Unread post by m5lover »

I totally agree we still have a much loose laws here for noise when compared to the US or at least to the ones I lived in before. I had a friend of mine getting a ticket in there for running a noisy stereo in his car. Well when I say noisy he had all kind of subwoofers and music bazookas installed in his car where you can hear a louder music of his car outside it rather than inside it. It was like a moving disco if you get what I am saying. I don't think we have a law in here that will stop some one from doing that in my understanding. I guess we are lucky that people here don't get into that much stuff as in the US else we would not be able to sleep :).

Enjoy,
Erick
watcher wrote:The "anti-noise" situation is very fluid at the moment, with local jurisdictions like Caledon passing by-laws relating to SAE vehicle standards.
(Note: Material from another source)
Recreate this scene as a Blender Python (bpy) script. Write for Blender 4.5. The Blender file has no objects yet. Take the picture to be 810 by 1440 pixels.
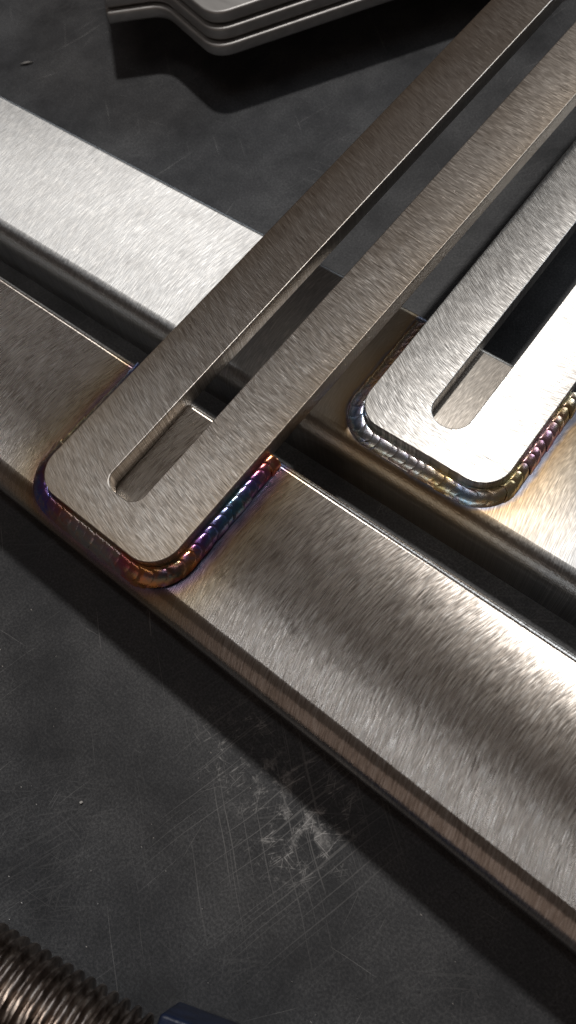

In most cases, the by-laws specifically target motorcycles, but it appears the legal challenges to this narrow targeting may mean all vehicles will soon be subjected to specific sound level limits. The supporters of the Caledon motorcycle noise by-law are lobbying to get similar provisions included in the Ont HTA. If this happens, expect Ontario police officers to soon be running around with dB meters as well as radar/lidar. A recipe for disaster, as accurate sound measurement is notoriously difficult, even under laboratory conditions by fully-trained sound technicians, let alone at the side of the road by someone with only hours of training. Even without a dB meter, an officer can currently issue a compliance order or ticket on the strength of his/her subjective perception that an exhaust system is "too loud".

I recently read where an officer used the "excessive smoke" provision quoted above regarding a vintage two-stroke motorcycle. No amount of explanation that "that is how these motorcycles work, even when properly maintained" had any effect, other than to cause the officer and her partner to threaten further tickets.

Many Ontario law enforcement departments seem to be focusing on any non-standard equipment during traffic stops.

Aftermarket headlight bulbs that are "too blue" are becoming another favorite, even though road-legal bulbs of the colour frequency sold in Ontario parts stores are specifically approved by Transport Canada legislation/regulation, these are arbitrarily subject to roadside "judgment calls", compliance orders and tickets. In the particular instance I am aware of, showing the officer the box the bulbs came in with the colour info, the purchase receipt and a copy of the Transport Canada regs didn't work.

So just because your exhaust system is 100% factory stock and mentioned in the owner's manual, if it is louder than what an officer feels is "normal", expect to attract their attention. The functional onus is not on the officer to objectively prove your equipment contravenes the legislation, it is on you to prove it is in compliance. In court. At your own expense, even if you win.